Od końca grudnia notowania kontraktów na amerykański indeks S&P 500 wzrosły o ponad 20 proc., czyniąc początek roku bardzo korzystnym dla rynkowych byków. Większość wzrostów zarówno na SPX, jak i na Nasdaq100 czy DJIA została wykreowana z dwóch głównych powodów.
Pierwszy z nich to ukłon Rezerwy Federalnej w stronę Wall Street i zapowiedź co najmniej pauzy w cyklu podwyżek stóp procentowych oraz wzmianka o elastycznym podejściu do zmniejszania sumy bilansowej FED - czyli ściągania pieniędzy z rynku. Drugi z nich to wzrost nadziei na zahamowanie lub odwrócenie skutków wojny handlowej, która zaczęła także dotykać nie tylko chińskie, ale również i amerykańskie firmy. Poprawa dialogu ma korzystny wpływ na postrzeganie przyszłych potencjalnych zysków wiodących spółek w USA.

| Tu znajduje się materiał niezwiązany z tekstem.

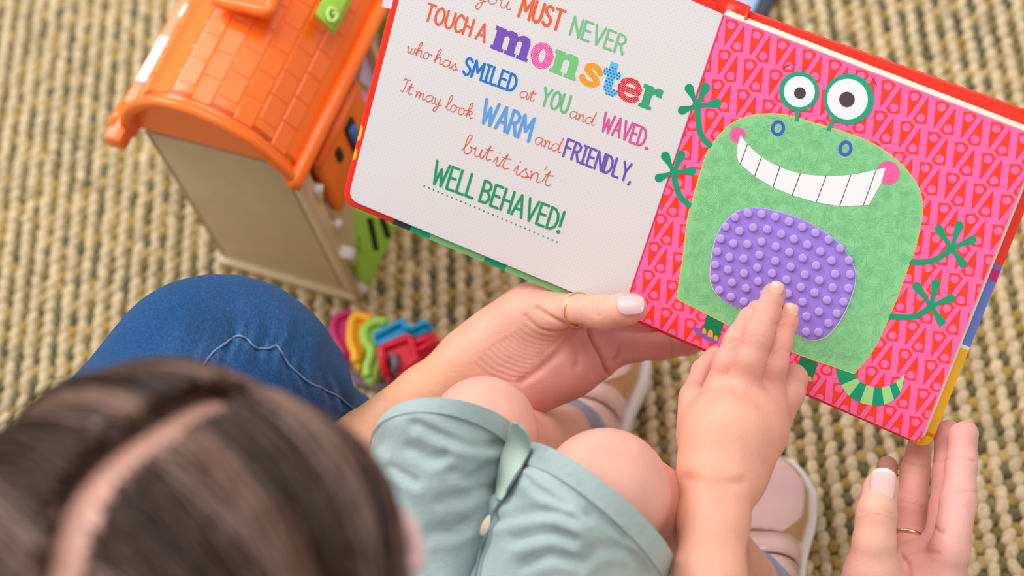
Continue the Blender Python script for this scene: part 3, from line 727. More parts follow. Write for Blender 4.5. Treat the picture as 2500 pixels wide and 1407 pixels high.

Pytanie, jak długo rynek może grać pod te dwa czynniki, które wydaje się, że w dużym stopniu zostały już zdyskontowane, a amerykańskie indeksy powędrowały pod kluczowe technicznie opory, zmniejszając dynamikę zwyżki.
Wykres dzienny S&P500. Źródło: platforma Conotoxia
Najbardziej interesująco prezentuje się sytuacja na wykresie S&P500, gdzie notowania dotarły do kluczowego oporu wynikającego z historii wykresu i trzykrotnego zatrzymania w rejonie 2817 pkt. Co więcej rynek zaczął rysować potencjalną formację klina kończącego, zmniejszając amplitudę wahań przy ostatnich wzrostach. Również średnie MACD zbliżają się do przecięcia.
Jeśli zatem wspomniany opór miałby zostać obroniony, zostanie to potwierdzone przez wybicie dołem z klina oraz przez przecięcie średnich MACD. Wtedy pierwszym minimalnym celem dla korekty mogłaby być 200-sesyjna średnia.